The main video projection is telling of both Clarke’s fascination with the popular late Sixties British spy fiction TV series “The Prisoner” and her ongoing investigation into the nature of how information is handled in the age of modern technology and advanced capitalism. It is not necessary for one to have knowledge of “The Prisoner” prior to visiting the exhibition, but having a grasp of the themes the series explores may provide a useful point of entry for this particular work.
In the first episode the main protagonist/prisoner awakes in an anonymous and isolated village, having been abducted for interrogation following his abrupt resignation from a secret agent role. He angrily states, “I will not make any deals with you. I resigned. I will not be pushed, filed, stamped, indexed, briefed, debriefed or numbered. My life is my own.” Arguably this sentiment resonates strongly with the video work. Primarily featuring footage of ‘Rover’ (a large, white, balloon-like object that forcibly controls non-compliant inhabitants) and rhythmically edited scenes of varying depictions of light, the nature of the changeable spherical images represented in this large projection are laid open for questioning. Re-presenting multiple manifestations to explore the construction of Rover specifically, taken from both the original TV series and the 2009 U.S. mini-series, Clarke makes a bid to analyse an object that she admits has been a long-term obsession of hers.

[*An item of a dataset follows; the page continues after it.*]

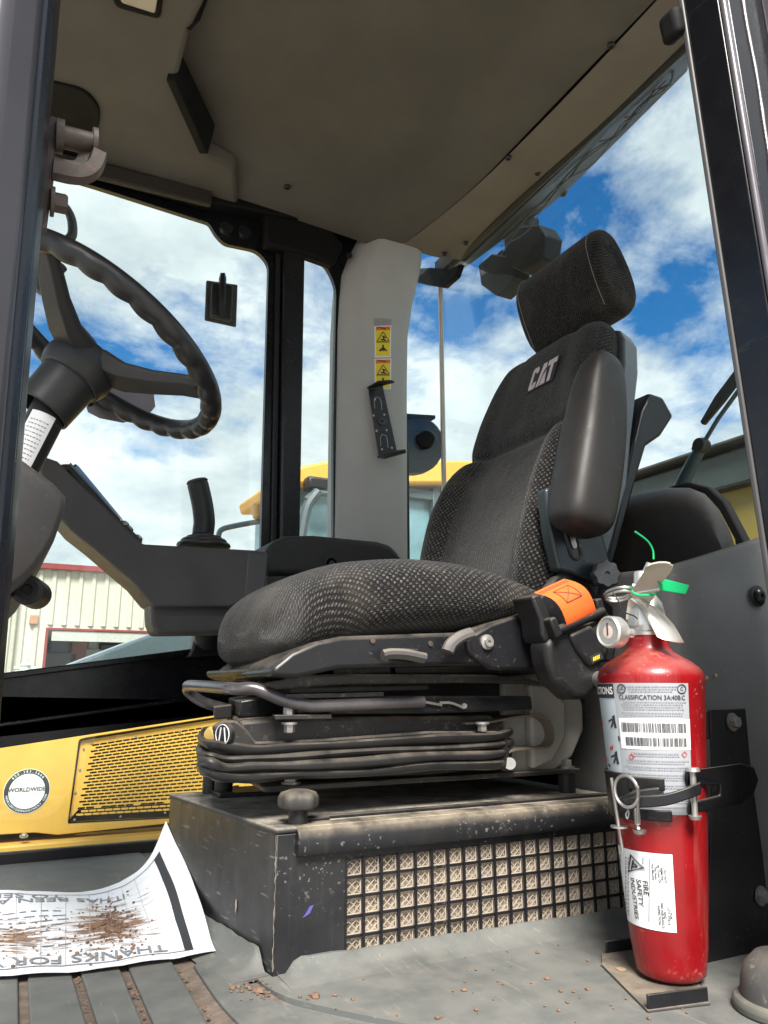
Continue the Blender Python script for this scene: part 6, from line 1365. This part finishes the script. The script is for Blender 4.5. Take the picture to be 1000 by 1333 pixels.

However, in making this video, more than ever the plasticity of the object and the impossibility of its movement becomes increasing opaque, as she is the first to claim; whilst the filmic illusion is broken down in the reconfiguring of the stock footage, the absurd and somewhat alarming nature of the circular image on screen is retained. Rather than briefing or debriefing the audience and allowing them to “know” the object represented, she turns the interrogative strobe back onto the viewer, rejecting and challenging their desire for a single channel of explanation, and instead allows it to have a life of its own.
Furthermore, Clarke also exposes the fallacious nature of the chimeric one-directional relationship between the viewer and the screen by demonstrating that such an archaic, singular standpoint is merely one of a multiplicity positions that the viewer may choose to inhabit when encountering a filmic text. In an age of ever more refined technology, direct experience and interaction with art has become increasingly treasured, something that is adamantly avoided in popular filmic tradition. For this reason, the container space itself is also significant. With a rather odd and disconnected atmosphere, it holds the viewer at a tension as to whether they are situated in a submersive environment or actually at somewhat of a remove from the projected work. Whilst stood awkwardly in an unevenly darkened and rather cramped steel shell – there is no indication of where is best to stand – the sound in the film also comes and goes. At times it is rather loud, a mixture of the stock music and actors’ voices, though more often than not it is barely audible. The extraneous noises from the salon are consistently perceptible and often drown out the more dulcet film score. This makes one unable to avoid the artificiality of the situation and the incongruous nature of the video and the screening set up – the illusion is broken.
What is most interesting is that for Clarke it is the plurality of manifestations and perspectives, which the illusory dimension so reliably denies or disavows, that are of concern. “UNPUBLISH”, some of the pink pages of which are enlarged and pasted up inside The Container, could be considered as an unconnected yet occasionally converging exploration of similar themes. Openly addressing the act of deleting information as an attempt to re-write history, Clarke playfully takes the recent case of U.S. solider Bradley Manning and questions the concept of “un-publishing” information. For, as in the films, she appropriates pre-existing material and re-works it in a way that allows audiences to dispute the often singular authority that a text is assumed to have, granting it license to continue to exist with a life of its own.